What you have to do: The listing below should be printed exactly, every line of it. Skip the pictures.

Provided material:
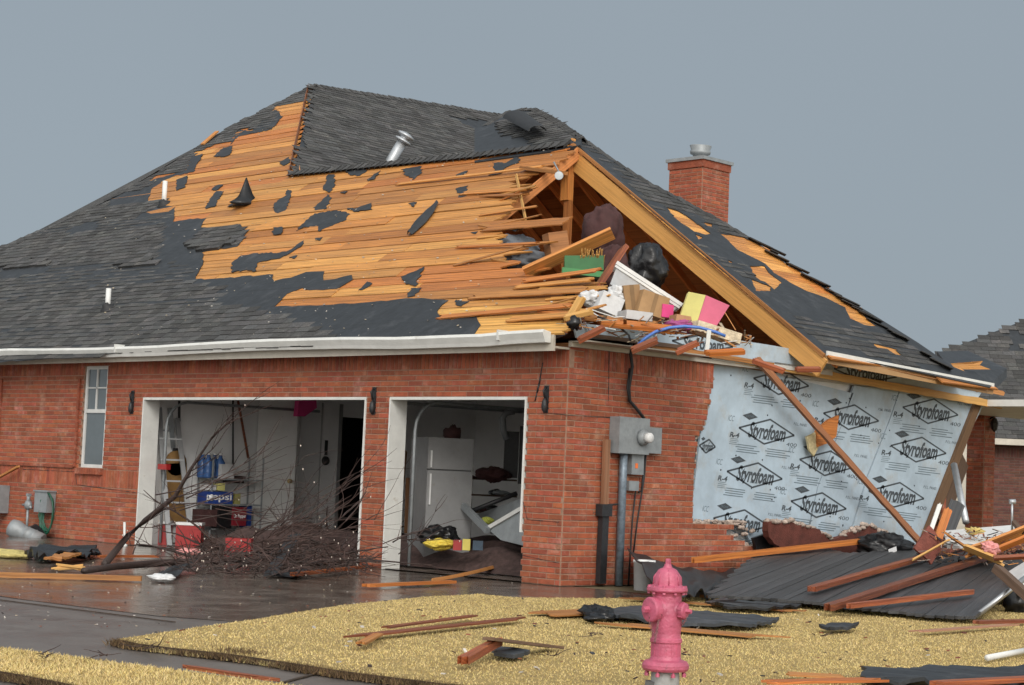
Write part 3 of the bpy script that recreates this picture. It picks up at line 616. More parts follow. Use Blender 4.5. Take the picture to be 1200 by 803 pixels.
# --- walls: real bricks over a mortar bed
CH, BL, J = .0675, .262, .012
def bricks(mb, org, u, nrm, length, z0, z1, holes=(), keep=None, soldier=(), lean=None, jit=.0015, clip=None):
    org, u, nrm = Vector(org), Vector(u), Vector(nrm)
    def put(a, b_, c, d, salt=0):
        if b_-a < .03 or d-c < .015: return
        pr = U(-jit, jit); P = lambda s, z, h: org+u*s+Vector((0, 0, z))+nrm*h
        j = J/2; g = U(.76, 1.2); col = (g*U(.97, 1.04), g*U(.90, 1.12), g*U(.90, 1.10))
        a2, b2, c2, d2_ = a+j, b_-j, c+j, d-j; e = .003
        f0 = [P(a2, c2, pr-.006), P(b2, c2, pr-.006), P(b2, d2_, pr-.006), P(a2, d2_, pr-.006)]; f1 = [P(a2+e, c2+e, pr), P(b2-e, c2+e, pr), P(b2-e, d2_-e, pr), P(a2+e, d2_-e, pr)]
        fb = [P(a2, c2, -.02), P(b2, c2, -.02), P(b2, d2_, -.02), P(a2, d2_, -.02)]
        mb.face(f1, col)
        for k in range(4): n_ = (k+1) % 4; mb.face([f0[k], f0[n_], f1[n_], f1[k]], col); mb.face([fb[k], fb[n_], f0[n_], f0[k]], col)
        mb.face([P(a, c, -.007), P(b_, c, -.007), P(b_, d, -.007), P(a, d, -.007)], 1, 1)
        fr_ = [P(a, c, -.007), P(b_, c, -.007), P(b_, d, -.007), P(a, d, -.007)]; bk = [P(a, c, -.09), P(b_, c, -.09), P(b_, d, -.09), P(a, d, -.09)]
        mb.face(bk[::-1], 1, 1)
        for k in range(4):
            n_ = (k+1) % 4; mb.face([bk[k], bk[n_], fr_[n_], fr_[k]], 1, 1)
    def cell(a, b_, c, d):
        if clip:
            m_ = clip((c+d)/2)+U(-.035, .03)
            if a > m_-.04: return
            b_ = min(b_, m_)
        if keep and not keep((a+b_)/2, (c+d)/2): return
        for (h0, h1, g0, g1) in holes:
            if a < h1-1e-4 and b_ > h0+1e-4 and c < g1-1e-4 and d > g0+1e-4:
                if c < g0-1e-3 or d > g1+1e-3:
                    if d > g1 and (d-g1) > .02 and c >= g0: cell(a, b_, g1, d)
                    elif c < g0 and d <= g1: cell(a, b_, c, g0)
                    if a < h0: cell(a, h0, max(c, g0) if c < g0 else c, min(d, g1))
                    if b_ > h1: cell(h1, b_, max(c, g0) if c < g0 else c, min(d, g1))
                    return
                if a < h0: cell(a, h0, c, d)
                if b_ > h1: cell(h1, b_, c, d)
                return
        put(a, b_, c, d)
    z = z0; r = 0
    while z < z1-.01:
        sd_ = [s for s in soldier if abs(z-s[0]) < CH*.5 and True]
        if sd_:
            s0, s1, ua, ub = sd_[0]; hz = s1-s0; x = ua
            while x < ub-.01: cell(x, min(x+CH+.004, ub), z, z+hz); x += CH+.004
            zz = z
            while zz < z+hz-.01:
                for (xa, xb) in ((0, ua), (ub, length)):
                    x = xa-(BL/2 if r % 2 else 0)
                    while x < xb-.01: cell(max(x, xa), min(x+BL, xb), zz, min(zz+CH, z+hz)) if x+BL > xa else None; x += BL
                zz += CH; r += 1
            z += hz; continue
        x = -(BL/2 if r % 2 else 0)
        while x < length-.01:
            cell(max(x, 0), min(x+BL, length), z, min(z+CH, z1)); x += BL
        z += CH; r += 1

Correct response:
Write part 3 of the bpy script that recreates this picture. It picks up at line 616. More parts follow. Use Blender 4.5. Take the picture to be 1200 by 803 pixels.
# --- walls: real bricks over a mortar bed
CH, BL, J = .0675, .262, .012
def bricks(mb, org, u, nrm, length, z0, z1, holes=(), keep=None, soldier=(), lean=None, jit=.0015, clip=None):
    org, u, nrm = Vector(org), Vector(u), Vector(nrm)
    def put(a, b_, c, d, salt=0):
        if b_-a < .03 or d-c < .015: return
        pr = U(-jit, jit); P = lambda s, z, h: org+u*s+Vector((0, 0, z))+nrm*h
        j = J/2; g = U(.76, 1.2); col = (g*U(.97, 1.04), g*U(.90, 1.12), g*U(.90, 1.10))
        a2, b2, c2, d2_ = a+j, b_-j, c+j, d-j; e = .003
        f0 = [P(a2, c2, pr-.006), P(b2, c2, pr-.006), P(b2, d2_, pr-.006), P(a2, d2_, pr-.006)]; f1 = [P(a2+e, c2+e, pr), P(b2-e, c2+e, pr), P(b2-e, d2_-e, pr), P(a2+e, d2_-e, pr)]
        fb = [P(a2, c2, -.02), P(b2, c2, -.02), P(b2, d2_, -.02), P(a2, d2_, -.02)]
        mb.face(f1, col)
        for k in range(4): n_ = (k+1) % 4; mb.face([f0[k], f0[n_], f1[n_], f1[k]], col); mb.face([fb[k], fb[n_], f0[n_], f0[k]], col)
        mb.face([P(a, c, -.007), P(b_, c, -.007), P(b_, d, -.007), P(a, d, -.007)], 1, 1)
        fr_ = [P(a, c, -.007), P(b_, c, -.007), P(b_, d, -.007), P(a, d, -.007)]; bk = [P(a, c, -.09), P(b_, c, -.09), P(b_, d, -.09), P(a, d, -.09)]
        mb.face(bk[::-1], 1, 1)
        for k in range(4):
            n_ = (k+1) % 4; mb.face([bk[k], bk[n_], fr_[n_], fr_[k]], 1, 1)
    def cell(a, b_, c, d):
        if clip:
            m_ = clip((c+d)/2)+U(-.035, .03)
            if a > m_-.04: return
            b_ = min(b_, m_)
        if keep and not keep((a+b_)/2, (c+d)/2): return
        for (h0, h1, g0, g1) in holes:
            if a < h1-1e-4 and b_ > h0+1e-4 and c < g1-1e-4 and d > g0+1e-4:
                if c < g0-1e-3 or d > g1+1e-3:
                    if d > g1 and (d-g1) > .02 and c >= g0: cell(a, b_, g1, d)
                    elif c < g0 and d <= g1: cell(a, b_, c, g0)
                    if a < h0: cell(a, h0, max(c, g0) if c < g0 else c, min(d, g1))
                    if b_ > h1: cell(h1, b_, max(c, g0) if c < g0 else c, min(d, g1))
                    return
                if a < h0: cell(a, h0, c, d)
                if b_ > h1: cell(h1, b_, c, d)
                return
        put(a, b_, c, d)
    z = z0; r = 0
    while z < z1-.01:
        sd_ = [s for s in soldier if abs(z-s[0]) < CH*.5 and True]
        if sd_:
            s0, s1, ua, ub = sd_[0]; hz = s1-s0; x = ua
            while x < ub-.01: cell(x, min(x+CH+.004, ub), z, z+hz); x += CH+.004
            zz = z
            while zz < z+hz-.01:
                for (xa, xb) in ((0, ua), (ub, length)):
                    x = xa-(BL/2 if r % 2 else 0)
                    while x < xb-.01: cell(max(x, xa), min(x+BL, xb), zz, min(zz+CH, z+hz)) if x+BL > xa else None; x += BL
                zz += CH; r += 1
            z += hz; continue
        x = -(BL/2 if r % 2 else 0)
        while x < length-.01:
            cell(max(x, 0), min(x+BL, length), z, min(z+CH, z1)); x += BL
        z += CH; r += 1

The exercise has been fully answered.